A monument bears the names of those who died, but the living carry their spirit along with the full impact of the evil that sought to end the hope of all that America represents — freedom for all without diminishing that of others.
Do we continue nurturing negatives like fear, distrust and hate? Do we listen to those who blame the government, point to conspiracies, remain in disconnect between themselves and those who died? Those who served? Do we stay stuck in disparagement of each other and our country? Do we fail to see how far we have come, how many bridges we have built? For too many, the answer is “yes,” but evidence weighs heavily on the opposite side of the scale.
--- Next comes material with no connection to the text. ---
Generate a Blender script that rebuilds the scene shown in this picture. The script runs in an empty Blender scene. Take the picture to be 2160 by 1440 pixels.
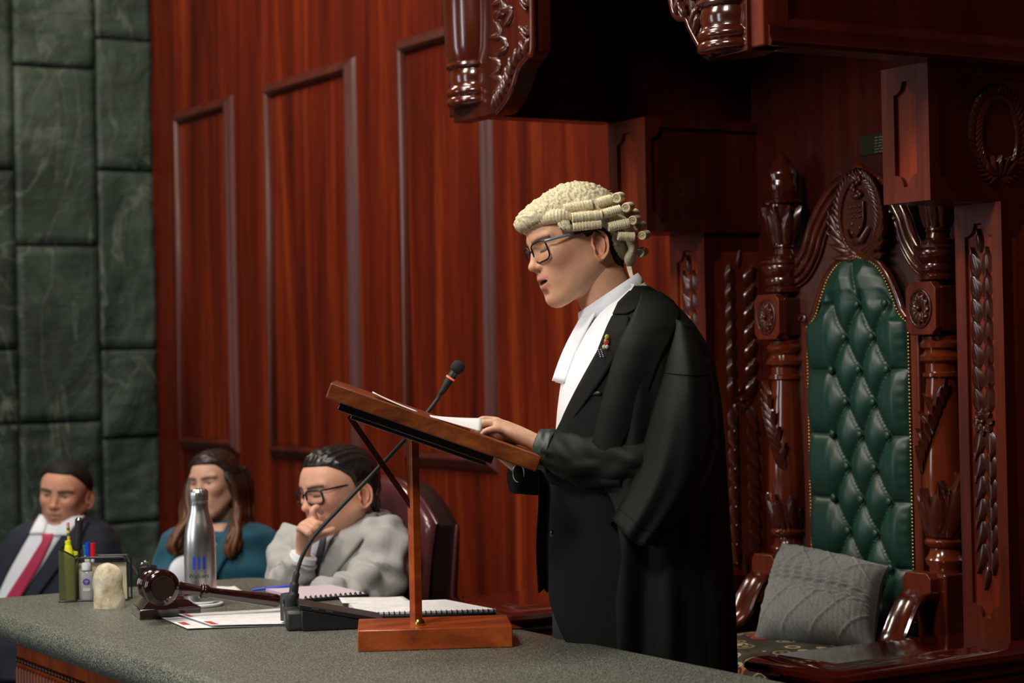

There is no line waiting to leave the citizenship of this country. Time has come to recognize ourselves, each of us, as the hope of what America promises. Masks cannot prevent a good look at the enormous accomplishments of 245 years.
The new tower rises, out of a forest of green and upward 1,776 feet into the skies above New York City. Sept. 11 of the past merges into the future. Footprints of America’s people follow the giants. Today we unite for a brief moment, just as we did 20 years ago. Holding onto the truth of 9/11, we shall build America’s tomorrow.
Harriet Freiberger has lived in the Elk River valley since 1982. Her husband “Fry” served in the U.S.Navy from 1956 to 1958.